COLLECTED MATERIAL:

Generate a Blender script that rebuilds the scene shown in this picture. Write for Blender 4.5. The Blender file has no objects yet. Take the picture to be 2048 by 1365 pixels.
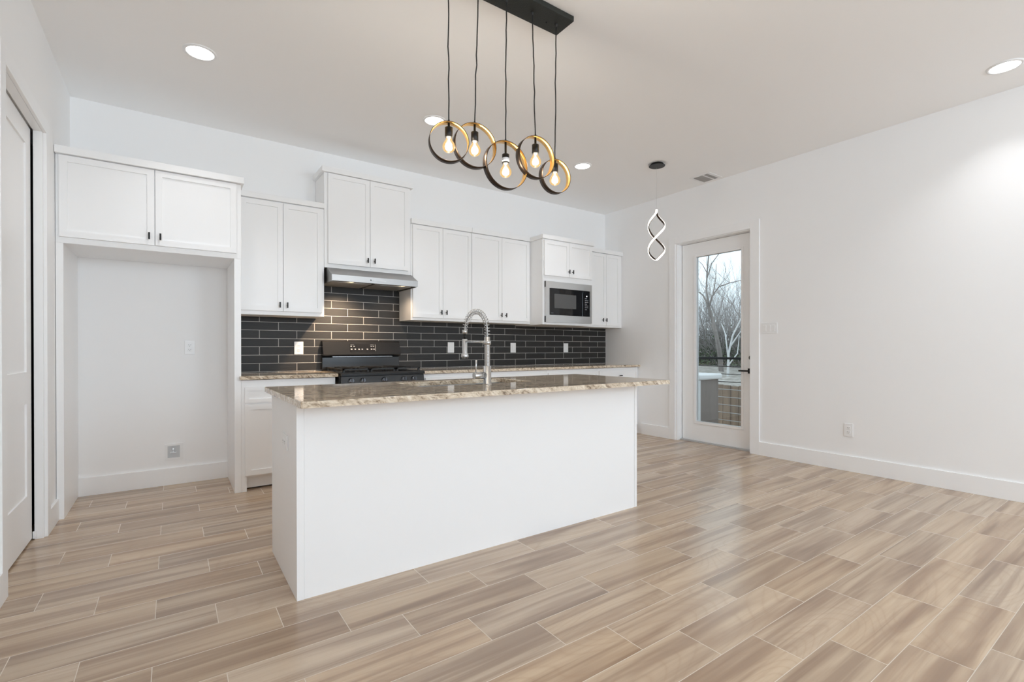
import bpy, bmesh, math, random
from mathutils import Vector, Matrix

# ------------------------------------------------------------------ camera / world / exposure
scene = bpy.context.scene
COL = scene.collection
IMG_W, IMG_H = 2048, 1365
F_PX, CX, CY = 969.61, 1023.93, 700.51
right = Vector((0.81919, -0.57352, -0.00117)); up = Vector((0.00269, 0.00179, 0.99999)); fwd = Vector((0.57352, 0.81919, -0.00301))
CAM = Vector((-5.0830, -4.9303, 1.1284))
cd = bpy.data.cameras.new('camera'); cam = bpy.data.objects.new('camera', cd); COL.objects.link(cam)
cam.matrix_world = Matrix(((right.x, up.x, -fwd.x, CAM.x), (right.y, up.y, -fwd.y, CAM.y), (right.z, up.z, -fwd.z, CAM.z), (0, 0, 0, 1)))
cd.sensor_width = 36; cd.lens = F_PX / IMG_W * 36
cd.shift_x = (IMG_W / 2 - CX) / IMG_W; cd.shift_y = (CY - IMG_H / 2) / IMG_W
cd.clip_start = 0.02; cd.clip_end = 200
scene.camera = cam
vs = scene.view_settings
vs.view_transform = 'Standard'; vs.look = 'None'; vs.gamma = 1; vs.use_curve_mapping = False
vs.exposure = 0.22
scene.cycles.max_bounces = 16; scene.cycles.diffuse_bounces = 14; scene.cycles.glossy_bounces = 5; scene.cycles.transparent_max_bounces = 12
scene.cycles.use_denoising = True
scene.cycles.caustics_reflective = False; scene.cycles.caustics_refractive = False

world = bpy.data.worlds.new('overcast_sky'); scene.world = world; world.use_nodes = True
bg = world.node_tree.nodes['Background']
bg.inputs[0].default_value = (0.80, 0.89, 0.96, 1); bg.inputs[1].default_value = 1.45

CAN_SPREAD = math.radians(105)
CAN_W = 2.4          # each recessed ceiling light
WIN_W = 72.0         # daylight through each rear window
UP_W = 4.0          # added upward fill outside each rear window, to brighten the ceiling
BULB_W = 4.3
H = 3.043            # ceiling height
XL = -5.715          # wall surfaces: left x, right 0, back 0, front
YF = -9.4

def light(name, kind, loc, watts, color=(1, 1, 1), rot=(0, 0, 0), **kw):
    l = bpy.data.lights.new(name, kind); l.energy = watts; l.color = color
    for k, v in kw.items(): setattr(l, k, v)
    o = bpy.data.objects.new(name, l); COL.objects.link(o); o.location = loc; o.rotation_euler = rot
    return o
WINS = [(-4.95, -3.35), (-2.35, -0.75)]      # rear windows, x ranges
WZ = (1.20, 2.85)
for a, b in WINS:     # sky light straight in, and an added fill aimed up at the ceiling
    light('window_daylight', 'AREA', ((a + b) / 2, YF - 0.02, sum(WZ) / 2), WIN_W, (0.74, 0.90, 1.05), (math.radians(90), 0, 0),
          shape='RECTANGLE', size=b - a - 0.1, size_y=WZ[1] - WZ[0] - 0.1)
    light('ceiling_fill', 'AREA', ((a + b) / 2, YF - 0.45, 1.75), UP_W, (0.76, 0.90, 1.05), (math.radians(135), 0, 0),
          shape='RECTANGLE', size=b - a - 0.1, size_y=1.1)

# ------------------------------------------------------------------ helpers
def new_bm(): return bmesh.new()

def box(bm, x0, x1, y0, y1, z0, z1, bev=0.0, mi=0):
    x0, x1 = min(x0, x1), max(x0, x1); y0, y1 = min(y0, y1), max(y0, y1); z0, z1 = min(z0, z1), max(z0, z1)
    v = [bm.verts.new((x, y, z)) for x in (x0, x1) for y in (y0, y1) for z in (z0, z1)]
    fs = [bm.faces.new([v[i] for i in q]) for q in ((0, 1, 3, 2), (4, 6, 7, 5), (0, 4, 5, 1), (2, 3, 7, 6), (0, 2, 6, 4), (1, 5, 7, 3))]
    for f in fs: f.material_index = mi
    if bev:
        es = list({e for f in fs for e in f.edges})
        r = bmesh.ops.bevel(bm, geom=es, offset=bev, segments=2, profile=0.5, affect='EDGES')
        for f in r['faces']: f.material_index = mi
    return bm

def frame_of(d):
    d = d.normalized(); a = Vector((0, 0, 1)) if abs(d.z) < 0.9 else Vector((1, 0, 0))
    u = d.cross(a).normalized(); return u, d.cross(u).normalized()

def ring_verts(bm, c, u, v, ru, rv=None, seg=16):
    rv = ru if rv is None else rv
    return [bm.verts.new(c + u * (ru * math.cos(2 * math.pi * i / seg)) + v * (rv * math.sin(2 * math.pi * i / seg))) for i in range(seg)]

def bridge(bm, a, b, mi=0, smooth=True):
    n = len(a)
    for i in range(n):
        f = bm.faces.new((a[i], a[(i + 1) % n], b[(i + 1) % n], b[i])); f.material_index = mi; f.smooth = smooth

def lathe(bm, base, axis, prof, seg=24, mi=0, smooth=True):
    """prof: list of (distance along axis, radius); closed with caps"""
    axis = Vector(axis).normalized(); base = Vector(base); u, v = frame_of(axis); prev = None
    for k, (t, r) in enumerate(prof):
        cur = ring_verts(bm, base + axis * t, u, v, max(r, 1e-4), seg=seg)
        if prev: bridge(bm, prev, cur, mi, smooth)
        if k == 0 or k == len(prof) - 1:
            f = bm.faces.new(cur); f.material_index = mi
        prev = cur
    return bm

def tube(bm, pts, r, seg=8, mi=0, caps=True, taper=None):
    pts = [Vector(p) for p in pts]; prev = None; u = None
    for i, p in enumerate(pts):
        d = (pts[min(i + 1, len(pts) - 1)] - pts[max(i - 1, 0)])
        d = d.normalized() if d.length > 1e-9 else Vector((0, 0, 1))
        if u is None: u, v = frame_of(d)
        else:
            u = (u - d * u.dot(d)); u = u.normalized() if u.length > 1e-6 else frame_of(d)[0]
            v = d.cross(u).normalized()
        rr = r if taper is None else taper[i]
        cur = ring_verts(bm, p, u, v, rr, seg=seg)
        if prev: bridge(bm, prev, cur, mi)
        elif caps: bm.faces.new(cur).material_index = mi
        prev = cur
    if caps: bm.faces.new(prev).material_index = mi
    return bm

def prism(bm, poly, axis, a0, a1, mi=0):
    """poly in the two other axes (cyclic order: axis x -> (y,z); axis y -> (x,z); axis z -> (x,y))"""
    def P(q, a): return {'x': (a, q[0], q[1]), 'y': (q[0], a, q[1]), 'z': (q[0], q[1], a)}[axis]
    A = [bm.verts.new(P(q, a0)) for q in poly]; B = [bm.verts.new(P(q, a1)) for q in poly]
    bm.faces.new(A).material_index = mi; bm.faces.new(list(reversed(B))).material_index = mi
    for i in range(len(poly)):
        j = (i + 1) % len(poly); bm.faces.new((A[i], A[j], B[j], B[i])).material_index = mi
    return bm

ORG = {}
def thing(name, label, cat, loc=(0, 0, 0), group=None):
    o = bpy.data.objects.new(name, None); COL.objects.link(o); o.location = loc; o.empty_display_size = 0.1
    o['label'] = label; o['category'] = cat
    if group: o['group'] = group
    ORG[o.name] = Vector(loc); return o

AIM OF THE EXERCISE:
Set the lines above down again, word for word, from the first through the one containing "from mathutils import Vector, Matrix"; pictures excluded.

ANSWER TO THE TASK:
Generate a Blender script that rebuilds the scene shown in this picture. Write for Blender 4.5. The Blender file has no objects yet. Take the picture to be 2048 by 1365 pixels.
import bpy, bmesh, math, random
from mathutils import Vector, Matrix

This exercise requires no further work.